• [INFORMATION PROVIDED]:
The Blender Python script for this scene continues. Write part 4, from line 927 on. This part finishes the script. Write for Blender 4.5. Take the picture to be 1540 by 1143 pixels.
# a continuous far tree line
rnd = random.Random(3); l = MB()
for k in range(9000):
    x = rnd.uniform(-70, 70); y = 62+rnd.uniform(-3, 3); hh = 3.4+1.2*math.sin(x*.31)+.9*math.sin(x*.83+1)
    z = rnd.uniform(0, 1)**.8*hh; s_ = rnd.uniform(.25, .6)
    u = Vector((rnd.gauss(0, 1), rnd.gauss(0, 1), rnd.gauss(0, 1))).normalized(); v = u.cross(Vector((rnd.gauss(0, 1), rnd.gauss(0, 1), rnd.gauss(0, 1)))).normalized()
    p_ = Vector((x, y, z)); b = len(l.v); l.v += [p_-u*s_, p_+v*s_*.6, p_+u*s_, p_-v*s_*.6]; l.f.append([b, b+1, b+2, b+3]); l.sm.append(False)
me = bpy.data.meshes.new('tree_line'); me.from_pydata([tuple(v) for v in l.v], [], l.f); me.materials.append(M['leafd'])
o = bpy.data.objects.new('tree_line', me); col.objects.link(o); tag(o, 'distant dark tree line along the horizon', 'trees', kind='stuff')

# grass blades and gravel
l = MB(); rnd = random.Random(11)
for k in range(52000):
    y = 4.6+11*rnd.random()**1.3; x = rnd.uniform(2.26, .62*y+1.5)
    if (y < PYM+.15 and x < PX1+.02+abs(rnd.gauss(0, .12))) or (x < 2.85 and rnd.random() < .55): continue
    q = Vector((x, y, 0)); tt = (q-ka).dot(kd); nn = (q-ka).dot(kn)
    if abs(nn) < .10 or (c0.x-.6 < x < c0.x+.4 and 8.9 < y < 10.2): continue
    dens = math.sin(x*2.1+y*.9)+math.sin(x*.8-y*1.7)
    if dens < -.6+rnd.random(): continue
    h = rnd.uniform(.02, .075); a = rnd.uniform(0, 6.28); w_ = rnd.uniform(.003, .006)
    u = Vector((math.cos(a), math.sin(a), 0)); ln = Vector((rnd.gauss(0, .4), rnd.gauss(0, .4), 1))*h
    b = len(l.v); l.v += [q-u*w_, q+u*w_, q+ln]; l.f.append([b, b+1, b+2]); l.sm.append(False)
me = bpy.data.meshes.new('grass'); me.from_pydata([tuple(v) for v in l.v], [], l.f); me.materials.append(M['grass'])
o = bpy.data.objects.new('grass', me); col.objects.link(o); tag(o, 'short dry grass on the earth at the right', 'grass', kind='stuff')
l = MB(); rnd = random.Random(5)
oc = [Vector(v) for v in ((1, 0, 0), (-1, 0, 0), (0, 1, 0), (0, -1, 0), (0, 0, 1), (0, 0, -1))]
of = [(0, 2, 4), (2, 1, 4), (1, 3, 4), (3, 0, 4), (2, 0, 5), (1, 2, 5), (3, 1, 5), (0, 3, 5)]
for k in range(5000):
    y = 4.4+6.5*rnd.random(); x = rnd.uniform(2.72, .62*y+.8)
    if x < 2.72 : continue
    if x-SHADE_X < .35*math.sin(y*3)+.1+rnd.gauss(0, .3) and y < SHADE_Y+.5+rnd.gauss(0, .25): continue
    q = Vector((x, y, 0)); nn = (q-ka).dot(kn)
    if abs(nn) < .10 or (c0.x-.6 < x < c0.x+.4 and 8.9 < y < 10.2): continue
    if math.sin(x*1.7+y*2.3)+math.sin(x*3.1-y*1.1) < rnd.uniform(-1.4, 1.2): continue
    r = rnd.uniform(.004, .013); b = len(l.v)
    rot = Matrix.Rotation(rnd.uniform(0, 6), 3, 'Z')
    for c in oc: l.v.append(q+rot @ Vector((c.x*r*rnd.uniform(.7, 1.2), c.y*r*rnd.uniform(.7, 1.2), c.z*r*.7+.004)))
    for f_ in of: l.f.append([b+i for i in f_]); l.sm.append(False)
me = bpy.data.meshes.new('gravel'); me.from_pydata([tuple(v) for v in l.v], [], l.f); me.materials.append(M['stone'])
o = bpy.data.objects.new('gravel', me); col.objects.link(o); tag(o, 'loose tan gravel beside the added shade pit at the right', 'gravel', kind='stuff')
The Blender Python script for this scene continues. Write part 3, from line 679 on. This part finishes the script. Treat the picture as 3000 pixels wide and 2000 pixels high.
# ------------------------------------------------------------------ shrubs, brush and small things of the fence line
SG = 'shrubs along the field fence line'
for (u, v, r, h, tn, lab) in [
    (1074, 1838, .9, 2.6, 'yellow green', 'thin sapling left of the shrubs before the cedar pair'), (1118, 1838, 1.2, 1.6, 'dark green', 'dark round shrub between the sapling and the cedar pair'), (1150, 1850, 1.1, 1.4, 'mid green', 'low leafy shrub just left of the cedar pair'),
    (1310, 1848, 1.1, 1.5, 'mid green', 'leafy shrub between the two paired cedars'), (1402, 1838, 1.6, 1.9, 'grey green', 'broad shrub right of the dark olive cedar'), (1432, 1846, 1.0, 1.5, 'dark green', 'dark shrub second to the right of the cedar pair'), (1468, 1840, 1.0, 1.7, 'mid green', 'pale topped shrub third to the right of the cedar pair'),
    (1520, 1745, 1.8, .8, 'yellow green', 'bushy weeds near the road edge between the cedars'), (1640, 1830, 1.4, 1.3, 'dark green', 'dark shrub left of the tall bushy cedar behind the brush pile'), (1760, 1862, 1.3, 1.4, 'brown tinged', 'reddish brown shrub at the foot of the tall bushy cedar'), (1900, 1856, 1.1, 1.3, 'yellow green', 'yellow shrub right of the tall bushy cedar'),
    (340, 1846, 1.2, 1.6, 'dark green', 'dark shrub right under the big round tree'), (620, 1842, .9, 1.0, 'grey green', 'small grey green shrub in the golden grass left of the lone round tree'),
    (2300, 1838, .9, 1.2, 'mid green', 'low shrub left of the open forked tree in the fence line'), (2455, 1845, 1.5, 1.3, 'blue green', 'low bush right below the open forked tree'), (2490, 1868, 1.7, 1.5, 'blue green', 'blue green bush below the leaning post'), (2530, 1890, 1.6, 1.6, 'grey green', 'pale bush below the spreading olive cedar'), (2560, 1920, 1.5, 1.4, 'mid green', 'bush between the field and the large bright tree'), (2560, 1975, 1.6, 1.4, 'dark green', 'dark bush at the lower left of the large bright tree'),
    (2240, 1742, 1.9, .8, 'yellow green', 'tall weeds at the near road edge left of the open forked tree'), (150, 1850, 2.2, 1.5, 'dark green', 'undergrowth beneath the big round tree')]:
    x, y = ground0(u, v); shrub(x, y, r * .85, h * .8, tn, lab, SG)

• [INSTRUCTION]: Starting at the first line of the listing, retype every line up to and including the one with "o = bpy.data.objects.new('tree_line', me);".

• [COMPLETED TASK]:
The Blender Python script for this scene continues. Write part 4, from line 927 on. This part finishes the script. Write for Blender 4.5. Take the picture to be 1540 by 1143 pixels.
# a continuous far tree line
rnd = random.Random(3); l = MB()
for k in range(9000):
    x = rnd.uniform(-70, 70); y = 62+rnd.uniform(-3, 3); hh = 3.4+1.2*math.sin(x*.31)+.9*math.sin(x*.83+1)
    z = rnd.uniform(0, 1)**.8*hh; s_ = rnd.uniform(.25, .6)
    u = Vector((rnd.gauss(0, 1), rnd.gauss(0, 1), rnd.gauss(0, 1))).normalized(); v = u.cross(Vector((rnd.gauss(0, 1), rnd.gauss(0, 1), rnd.gauss(0, 1)))).normalized()
    p_ = Vector((x, y, z)); b = len(l.v); l.v += [p_-u*s_, p_+v*s_*.6, p_+u*s_, p_-v*s_*.6]; l.f.append([b, b+1, b+2, b+3]); l.sm.append(False)
me = bpy.data.meshes.new('tree_line'); me.from_pydata([tuple(v) for v in l.v], [], l.f); me.materials.append(M['leafd'])
o = bpy.data.objects.new('tree_line', me); col.objects.link(o); tag(o, 'distant dark tree line along the horizon', 'trees', kind='stuff')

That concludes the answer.